WASHINGTON (Islam Online) - A report criticizing the United Nations for its inability to prevent the 1994 genocide in Rwanda arrived just a month after another report on the massacre of thousands of innocent Muslim civilians in the Bosnian village of Srebrenica.

The latest report illustrates the lack of political will on part of leading members of the U.N. Security Council that cost the lives of an estimated 800,000 Rwandans. The council debated the unfolding horrors of the genocide in Rwanda over many weeks in April and May 1994, but took no action, said the report, which was issued by a U.N. panel and a Swedish committee.

The report critiqued high-ranking U.N. officials bitterly, alluding they failed to take preventive measures before the genocide, and that the fundamental failure was the lack of resources and the lack of will to make the commitment necessary to stop the genocide.

The Security Council gave peacekeepers inadequate firepower and a weak mandate, which made it almost impossible for them to protect the civilian population against the atrocities committed, the report said.

The United States and other western governments had unilaterally decided to act through NATO to salvage the situation, sidestepping the United Nations.

The independent inquiry team, headed by Ingvar Carisson, a former Swedish prime minister, said the United Nations had neglected evidence that genocide was planned and had refused to act once it had started.

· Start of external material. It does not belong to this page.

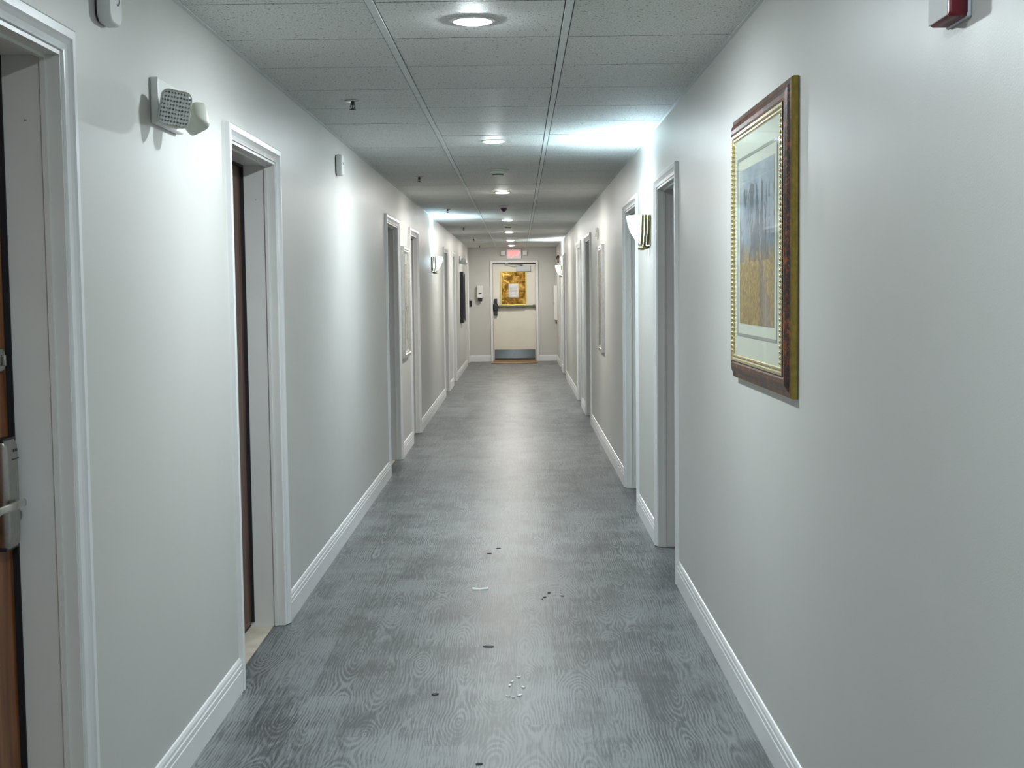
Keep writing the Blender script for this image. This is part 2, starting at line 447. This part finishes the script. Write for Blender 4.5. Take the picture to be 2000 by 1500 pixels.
# ------------------------------------------------------------------ side doors
CP = [(0, 0), (0, .017), (.004, .019), (.024, .019), (.030, .015), (.040, .010), (.050, .007), (.055, .006), (.055, -.002)]
def side_door(n, y0, y1, sgn, wood, detail=False):
    """white cased opening with a deep jamb and a wood leaf set back in it"""
    xi = -A if sgn < 0 else B
    root = empty('door_%d' % n, (xi, (y0+y1)/2, 0)); struct(root)
    yc = (y0+y1)/2; X = lambda d: sgn*d     # d > 0 goes into the wall
    mb = MB(); sweep(mb, CP, y0-yc, y1-yc, .004, ZT, lambda u, z, p: (X(-p), u, z), False)
    mb.build('casing', M['trim'], root)
    a, b, zt = y0+CW-yc, y1-CW-yc, ZT-CW
    D = .155
    mb = MB()                               # jamb lining with a raised stop near the corridor
    prof = [(0, -.002), (-.004, -.002), (-.004, .0), (0.0, .0)]
    def lining(t0, t1, d0, d1):
        xa, xb = sorted((X(d0), X(d1)))
        mb.box(xa, xb, a+t0, a+t1, .003, zt-t1); mb.box(xa, xb, b-t1, b-t0, .003, zt-t1); mb.box(xa, xb, a+t0, b-t0, zt-t1, zt-t0)
    lining(0, .012, .0, D); lining(.012, .020, .034, .046)
    mb.build('jamb', M['jamb'], root)
    mb = MB(); xa, xb = sorted((X(D-.016), X(D-.002)))
    mb.box(xa, xb, a+.012, a+.016, .02, zt-.016); mb.box(xa, xb, b-.018, b-.012, .02, zt-.012); mb.box(xa, xb, a+.012, b-.012, zt-.022, zt-.012)
    mb.build('seal', M['gasket'], root)
    mb = MB(); xa, xb = sorted((X(D), X(D+.044)))
    mb.box(xa, xb, a, b, .012, zt, .001, 1); leaf = mb.build('leaf', wood, root)
    xa, xb = sorted((X(.052), X(D)))
    if sgn < 0:
        mb = MB(); mb.box(xa, xb, a+.012, b-.012, 0, .004, .001, 1); mb.build('threshold', M['tile'], root)
    mb = MB(); xa, xb = sorted((X(D+.044), X(D+.05)))
    mb.box(xa, xb, a, b, 0, .03); mb.build('sweep', M['gasket'], root)
    mb = MB(); mb.lathe([(.0001, 0), (.0022, 0), (.0022, .0012), (.0001, .0016)], (X(.085), b-.0135, 1.93), 'y', 8)
    mb.build('nail', M['steel'], root)
    return root, leaf, a, b, D
n = 0; root1 = None
for i, (a, b) in enumerate(LD):
    n += 1; r = side_door(n, a, b, -1, M['door'] if i == 0 else M['darkdoor'])
    if i == 0: root1 = r
for a, b in RD:
    n += 1; side_door(n, a, b, 1, M['darkdoor'])
# card lock, lever and deadbolt on the nearest door
root, leaf, a, b, D = root1
yl = b-.012-.066; xf = -D
mb = MB(); out = [(p[0], p[1]) for p in rrect(.074, .262, .012)]
mb.loft([[(xf+d, yl+u*s, 1.045+z*s) for u, z in out] for d, s in ((0, 1), (.024, 1), (.031, .94), (.034, .8))])
lock = mb.build('card_lock', M['steel'], leaf)
mb = MB()
for z in (1.174, .916): mb.box(xf, xf+.026, yl-.038, yl+.038, z-.004, z+.004, .002)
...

The team also reported that the incompetence and political paralysis of the United States and other major powers consequently led to the failure to stop the genocide. Apologies over the past year by world leaders, including U.S. President Bill Clinton and U.N. Secretary General Kofi Annan, were inadequate.

The report, based on U.N. documents and interviews with more than 100 officials, is highly critical of Kofi Annan of Ghana, who was head of the U.N.'s peacekeeping department in 1994, and of his principal deputy, Iqbal Riza of Pakistan. The report also blames Security Council member United States of America for its inability to provide the world body with political support and material means to prevent the genocide.

According to the report, Annan and Riza neglected a U.N. commander in Africa, Lt. Gen. Romeo Dallaire of Canada, who had repeatedly warned that mass murder was being planned. An authorization from U.N. headquarters to Dallier to use force to disarm the plotters was granted, but Annan and Riza told the commander that he had neither the mandate nor the means to use force.

The panel investigating team makes a number of policy recommendations designed to ensure that similar failings do not occur again.